-- Given instruction --
Give the data below again, word for word.
------------------------------------------------------------
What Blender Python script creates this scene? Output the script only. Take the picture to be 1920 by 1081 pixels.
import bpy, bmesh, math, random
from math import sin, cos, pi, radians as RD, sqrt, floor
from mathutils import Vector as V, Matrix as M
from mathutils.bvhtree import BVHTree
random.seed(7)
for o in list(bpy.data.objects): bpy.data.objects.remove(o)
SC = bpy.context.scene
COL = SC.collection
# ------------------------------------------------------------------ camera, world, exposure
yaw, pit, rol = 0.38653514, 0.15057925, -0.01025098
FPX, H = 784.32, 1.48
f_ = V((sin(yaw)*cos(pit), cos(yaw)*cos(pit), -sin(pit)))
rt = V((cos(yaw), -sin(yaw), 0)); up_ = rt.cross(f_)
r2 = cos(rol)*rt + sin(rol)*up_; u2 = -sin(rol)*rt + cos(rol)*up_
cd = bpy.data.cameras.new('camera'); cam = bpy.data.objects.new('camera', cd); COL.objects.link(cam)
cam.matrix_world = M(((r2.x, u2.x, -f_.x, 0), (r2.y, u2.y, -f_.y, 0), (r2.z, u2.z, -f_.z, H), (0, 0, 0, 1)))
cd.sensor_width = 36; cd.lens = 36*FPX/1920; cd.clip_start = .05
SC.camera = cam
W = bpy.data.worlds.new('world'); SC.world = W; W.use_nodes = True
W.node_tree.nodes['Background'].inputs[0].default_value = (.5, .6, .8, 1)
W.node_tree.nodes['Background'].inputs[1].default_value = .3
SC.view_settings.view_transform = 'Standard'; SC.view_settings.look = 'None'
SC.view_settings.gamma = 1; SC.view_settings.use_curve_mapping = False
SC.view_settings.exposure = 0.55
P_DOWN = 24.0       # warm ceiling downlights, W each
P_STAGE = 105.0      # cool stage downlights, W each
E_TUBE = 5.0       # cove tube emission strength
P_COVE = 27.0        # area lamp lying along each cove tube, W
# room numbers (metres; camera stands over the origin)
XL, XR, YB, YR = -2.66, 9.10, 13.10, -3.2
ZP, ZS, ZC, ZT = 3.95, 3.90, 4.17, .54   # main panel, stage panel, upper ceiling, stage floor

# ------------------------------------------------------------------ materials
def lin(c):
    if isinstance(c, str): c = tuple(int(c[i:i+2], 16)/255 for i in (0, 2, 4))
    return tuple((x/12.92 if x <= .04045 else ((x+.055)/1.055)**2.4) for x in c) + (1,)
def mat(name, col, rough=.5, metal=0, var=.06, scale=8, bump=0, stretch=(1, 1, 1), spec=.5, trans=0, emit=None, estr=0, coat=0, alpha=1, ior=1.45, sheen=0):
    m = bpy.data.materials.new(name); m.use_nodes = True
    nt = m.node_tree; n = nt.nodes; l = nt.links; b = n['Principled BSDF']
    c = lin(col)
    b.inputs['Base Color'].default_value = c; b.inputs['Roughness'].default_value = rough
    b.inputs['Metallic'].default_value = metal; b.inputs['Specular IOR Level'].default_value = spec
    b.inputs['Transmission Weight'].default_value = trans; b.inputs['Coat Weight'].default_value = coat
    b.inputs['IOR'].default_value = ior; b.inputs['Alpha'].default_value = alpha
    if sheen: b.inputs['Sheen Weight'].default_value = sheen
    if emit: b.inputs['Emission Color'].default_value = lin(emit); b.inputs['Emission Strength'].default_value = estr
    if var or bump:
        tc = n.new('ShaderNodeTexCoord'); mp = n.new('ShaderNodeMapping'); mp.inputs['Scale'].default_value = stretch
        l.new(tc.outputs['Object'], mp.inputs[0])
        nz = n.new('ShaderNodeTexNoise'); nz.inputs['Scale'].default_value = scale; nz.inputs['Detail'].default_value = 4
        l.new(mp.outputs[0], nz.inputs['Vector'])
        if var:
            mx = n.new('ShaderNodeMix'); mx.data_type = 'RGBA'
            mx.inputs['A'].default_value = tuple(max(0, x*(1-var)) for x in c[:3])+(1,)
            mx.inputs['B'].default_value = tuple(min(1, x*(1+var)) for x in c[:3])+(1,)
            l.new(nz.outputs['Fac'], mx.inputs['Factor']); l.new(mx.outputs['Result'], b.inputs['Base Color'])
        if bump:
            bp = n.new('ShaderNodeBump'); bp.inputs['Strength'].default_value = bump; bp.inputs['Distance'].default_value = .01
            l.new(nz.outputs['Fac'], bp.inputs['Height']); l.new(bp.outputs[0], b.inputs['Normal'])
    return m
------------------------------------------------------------
-- Correct output --
What Blender Python script creates this scene? Output the script only. Take the picture to be 1920 by 1081 pixels.
import bpy, bmesh, math, random
from math import sin, cos, pi, radians as RD, sqrt, floor
from mathutils import Vector as V, Matrix as M
from mathutils.bvhtree import BVHTree
random.seed(7)
for o in list(bpy.data.objects): bpy.data.objects.remove(o)
SC = bpy.context.scene
COL = SC.collection
# ------------------------------------------------------------------ camera, world, exposure
yaw, pit, rol = 0.38653514, 0.15057925, -0.01025098
FPX, H = 784.32, 1.48
f_ = V((sin(yaw)*cos(pit), cos(yaw)*cos(pit), -sin(pit)))
rt = V((cos(yaw), -sin(yaw), 0)); up_ = rt.cross(f_)
r2 = cos(rol)*rt + sin(rol)*up_; u2 = -sin(rol)*rt + cos(rol)*up_
cd = bpy.data.cameras.new('camera'); cam = bpy.data.objects.new('camera', cd); COL.objects.link(cam)
cam.matrix_world = M(((r2.x, u2.x, -f_.x, 0), (r2.y, u2.y, -f_.y, 0), (r2.z, u2.z, -f_.z, H), (0, 0, 0, 1)))
cd.sensor_width = 36; cd.lens = 36*FPX/1920; cd.clip_start = .05
SC.camera = cam
W = bpy.data.worlds.new('world'); SC.world = W; W.use_nodes = True
W.node_tree.nodes['Background'].inputs[0].default_value = (.5, .6, .8, 1)
W.node_tree.nodes['Background'].inputs[1].default_value = .3
SC.view_settings.view_transform = 'Standard'; SC.view_settings.look = 'None'
SC.view_settings.gamma = 1; SC.view_settings.use_curve_mapping = False
SC.view_settings.exposure = 0.55
P_DOWN = 24.0       # warm ceiling downlights, W each
P_STAGE = 105.0      # cool stage downlights, W each
E_TUBE = 5.0       # cove tube emission strength
P_COVE = 27.0        # area lamp lying along each cove tube, W
# room numbers (metres; camera stands over the origin)
XL, XR, YB, YR = -2.66, 9.10, 13.10, -3.2
ZP, ZS, ZC, ZT = 3.95, 3.90, 4.17, .54   # main panel, stage panel, upper ceiling, stage floor

# ------------------------------------------------------------------ materials
def lin(c):
    if isinstance(c, str): c = tuple(int(c[i:i+2], 16)/255 for i in (0, 2, 4))
    return tuple((x/12.92 if x <= .04045 else ((x+.055)/1.055)**2.4) for x in c) + (1,)
def mat(name, col, rough=.5, metal=0, var=.06, scale=8, bump=0, stretch=(1, 1, 1), spec=.5, trans=0, emit=None, estr=0, coat=0, alpha=1, ior=1.45, sheen=0):
    m = bpy.data.materials.new(name); m.use_nodes = True
    nt = m.node_tree; n = nt.nodes; l = nt.links; b = n['Principled BSDF']
    c = lin(col)
    b.inputs['Base Color'].default_value = c; b.inputs['Roughness'].default_value = rough
    b.inputs['Metallic'].default_value = metal; b.inputs['Specular IOR Level'].default_value = spec
    b.inputs['Transmission Weight'].default_value = trans; b.inputs['Coat Weight'].default_value = coat
    b.inputs['IOR'].default_value = ior; b.inputs['Alpha'].default_value = alpha
    if sheen: b.inputs['Sheen Weight'].default_value = sheen
    if emit: b.inputs['Emission Color'].default_value = lin(emit); b.inputs['Emission Strength'].default_value = estr
    if var or bump:
        tc = n.new('ShaderNodeTexCoord'); mp = n.new('ShaderNodeMapping'); mp.inputs['Scale'].default_value = stretch
        l.new(tc.outputs['Object'], mp.inputs[0])
        nz = n.new('ShaderNodeTexNoise'); nz.inputs['Scale'].default_value = scale; nz.inputs['Detail'].default_value = 4
        l.new(mp.outputs[0], nz.inputs['Vector'])
        if var:
            mx = n.new('ShaderNodeMix'); mx.data_type = 'RGBA'
            mx.inputs['A'].default_value = tuple(max(0, x*(1-var)) for x in c[:3])+(1,)
            mx.inputs['B'].default_value = tuple(min(1, x*(1+var)) for x in c[:3])+(1,)
            l.new(nz.outputs['Fac'], mx.inputs['Factor']); l.new(mx.outputs['Result'], b.inputs['Base Color'])
        if bump:
            bp = n.new('ShaderNodeBump'); bp.inputs['Strength'].default_value = bump; bp.inputs['Distance'].default_value = .01
            l.new(nz.outputs['Fac'], bp.inputs['Height']); l.new(bp.outputs[0], b.inputs['Normal'])
    return m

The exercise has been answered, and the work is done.